Exercise =>
Up to and including the line with "def V(*a): return Vector(a)", reproduce the listing below exactly, beginning at its first line.

Supplied material =>
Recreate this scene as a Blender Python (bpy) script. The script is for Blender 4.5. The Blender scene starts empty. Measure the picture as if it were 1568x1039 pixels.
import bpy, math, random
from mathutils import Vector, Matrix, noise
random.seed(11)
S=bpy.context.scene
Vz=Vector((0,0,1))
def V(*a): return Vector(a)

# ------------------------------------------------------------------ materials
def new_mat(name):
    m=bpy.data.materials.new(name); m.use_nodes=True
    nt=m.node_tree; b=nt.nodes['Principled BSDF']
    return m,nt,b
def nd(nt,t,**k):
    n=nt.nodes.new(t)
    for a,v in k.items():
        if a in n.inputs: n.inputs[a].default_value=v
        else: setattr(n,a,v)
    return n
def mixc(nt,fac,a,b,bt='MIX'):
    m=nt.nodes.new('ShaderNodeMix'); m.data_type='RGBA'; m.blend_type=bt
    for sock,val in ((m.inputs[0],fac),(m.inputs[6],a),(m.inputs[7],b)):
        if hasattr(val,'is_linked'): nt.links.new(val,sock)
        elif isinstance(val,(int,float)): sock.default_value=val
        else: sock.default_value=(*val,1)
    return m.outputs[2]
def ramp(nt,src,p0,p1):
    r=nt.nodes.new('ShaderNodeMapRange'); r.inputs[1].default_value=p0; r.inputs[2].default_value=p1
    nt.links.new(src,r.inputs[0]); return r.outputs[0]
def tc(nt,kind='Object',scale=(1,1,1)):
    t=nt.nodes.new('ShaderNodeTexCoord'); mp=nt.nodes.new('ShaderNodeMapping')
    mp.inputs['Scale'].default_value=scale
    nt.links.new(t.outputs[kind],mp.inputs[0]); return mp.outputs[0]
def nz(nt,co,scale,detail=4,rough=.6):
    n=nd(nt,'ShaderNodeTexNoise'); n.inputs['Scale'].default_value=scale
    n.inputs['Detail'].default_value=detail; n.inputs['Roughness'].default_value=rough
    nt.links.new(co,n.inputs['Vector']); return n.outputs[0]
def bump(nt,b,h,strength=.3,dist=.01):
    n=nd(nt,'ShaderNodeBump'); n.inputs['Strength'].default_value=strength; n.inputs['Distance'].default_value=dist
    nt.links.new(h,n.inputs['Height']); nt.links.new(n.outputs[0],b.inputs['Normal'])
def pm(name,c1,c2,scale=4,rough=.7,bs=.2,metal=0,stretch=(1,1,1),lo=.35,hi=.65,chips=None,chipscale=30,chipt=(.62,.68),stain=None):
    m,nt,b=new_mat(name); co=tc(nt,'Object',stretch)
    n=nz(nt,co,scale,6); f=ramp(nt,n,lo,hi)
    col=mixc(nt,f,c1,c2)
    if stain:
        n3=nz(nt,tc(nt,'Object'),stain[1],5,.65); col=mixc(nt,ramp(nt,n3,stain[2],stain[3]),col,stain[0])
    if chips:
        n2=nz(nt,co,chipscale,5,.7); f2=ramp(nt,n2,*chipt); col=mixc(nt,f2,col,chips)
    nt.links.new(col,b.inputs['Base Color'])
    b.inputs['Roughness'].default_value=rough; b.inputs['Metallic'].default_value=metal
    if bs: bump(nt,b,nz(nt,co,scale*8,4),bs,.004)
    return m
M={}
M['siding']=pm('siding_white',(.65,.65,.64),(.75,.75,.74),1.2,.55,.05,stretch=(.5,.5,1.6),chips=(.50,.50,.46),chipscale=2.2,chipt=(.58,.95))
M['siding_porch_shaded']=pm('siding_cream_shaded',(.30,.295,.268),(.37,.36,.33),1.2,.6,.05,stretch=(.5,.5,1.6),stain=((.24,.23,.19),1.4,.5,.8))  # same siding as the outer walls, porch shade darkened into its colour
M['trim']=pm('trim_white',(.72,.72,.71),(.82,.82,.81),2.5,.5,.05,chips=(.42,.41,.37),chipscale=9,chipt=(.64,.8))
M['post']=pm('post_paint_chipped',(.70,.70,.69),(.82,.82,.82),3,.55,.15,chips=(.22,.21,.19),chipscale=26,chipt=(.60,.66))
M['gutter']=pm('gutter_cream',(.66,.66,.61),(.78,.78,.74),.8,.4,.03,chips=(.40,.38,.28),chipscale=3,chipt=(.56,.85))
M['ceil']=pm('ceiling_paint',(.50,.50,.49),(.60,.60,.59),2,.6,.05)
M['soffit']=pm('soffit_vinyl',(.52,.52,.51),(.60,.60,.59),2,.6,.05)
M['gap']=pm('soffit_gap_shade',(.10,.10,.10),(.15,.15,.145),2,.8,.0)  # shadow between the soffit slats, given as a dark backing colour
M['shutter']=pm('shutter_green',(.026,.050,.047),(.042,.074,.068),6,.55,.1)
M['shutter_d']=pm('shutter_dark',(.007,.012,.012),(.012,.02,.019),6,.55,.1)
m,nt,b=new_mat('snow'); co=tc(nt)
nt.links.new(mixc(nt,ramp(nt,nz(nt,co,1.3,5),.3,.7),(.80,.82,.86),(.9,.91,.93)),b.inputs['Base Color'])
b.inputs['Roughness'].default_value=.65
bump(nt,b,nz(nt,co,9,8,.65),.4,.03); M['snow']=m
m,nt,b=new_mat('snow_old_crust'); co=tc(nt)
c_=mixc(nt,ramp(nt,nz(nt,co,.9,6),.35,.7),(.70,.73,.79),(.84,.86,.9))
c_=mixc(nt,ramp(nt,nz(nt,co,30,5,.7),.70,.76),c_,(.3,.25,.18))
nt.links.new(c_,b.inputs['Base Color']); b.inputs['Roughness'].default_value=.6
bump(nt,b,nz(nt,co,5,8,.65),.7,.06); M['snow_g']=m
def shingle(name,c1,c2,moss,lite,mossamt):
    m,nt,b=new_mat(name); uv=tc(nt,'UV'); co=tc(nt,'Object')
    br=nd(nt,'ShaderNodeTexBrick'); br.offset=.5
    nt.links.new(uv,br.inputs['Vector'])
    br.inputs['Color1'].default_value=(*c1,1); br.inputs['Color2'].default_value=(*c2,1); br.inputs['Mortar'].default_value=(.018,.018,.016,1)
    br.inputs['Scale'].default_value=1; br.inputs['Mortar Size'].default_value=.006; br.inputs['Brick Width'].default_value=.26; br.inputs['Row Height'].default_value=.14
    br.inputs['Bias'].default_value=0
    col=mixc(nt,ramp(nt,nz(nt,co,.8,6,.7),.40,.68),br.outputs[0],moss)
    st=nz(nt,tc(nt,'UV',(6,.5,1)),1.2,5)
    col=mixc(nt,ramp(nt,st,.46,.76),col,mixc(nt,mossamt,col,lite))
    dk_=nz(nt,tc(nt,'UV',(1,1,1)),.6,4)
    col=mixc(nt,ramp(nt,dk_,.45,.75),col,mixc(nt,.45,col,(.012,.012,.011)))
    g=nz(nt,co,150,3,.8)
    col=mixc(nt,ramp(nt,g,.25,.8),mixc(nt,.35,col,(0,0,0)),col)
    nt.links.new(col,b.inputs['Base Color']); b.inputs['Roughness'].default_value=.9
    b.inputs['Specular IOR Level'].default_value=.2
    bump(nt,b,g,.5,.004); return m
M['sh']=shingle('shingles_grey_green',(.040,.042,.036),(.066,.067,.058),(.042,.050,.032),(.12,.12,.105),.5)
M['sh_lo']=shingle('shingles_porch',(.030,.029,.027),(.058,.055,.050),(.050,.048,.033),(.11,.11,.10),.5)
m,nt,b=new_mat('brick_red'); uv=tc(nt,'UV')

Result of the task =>
Recreate this scene as a Blender Python (bpy) script. The script is for Blender 4.5. The Blender scene starts empty. Measure the picture as if it were 1568x1039 pixels.
import bpy, math, random
from mathutils import Vector, Matrix, noise
random.seed(11)
S=bpy.context.scene
Vz=Vector((0,0,1))
def V(*a): return Vector(a)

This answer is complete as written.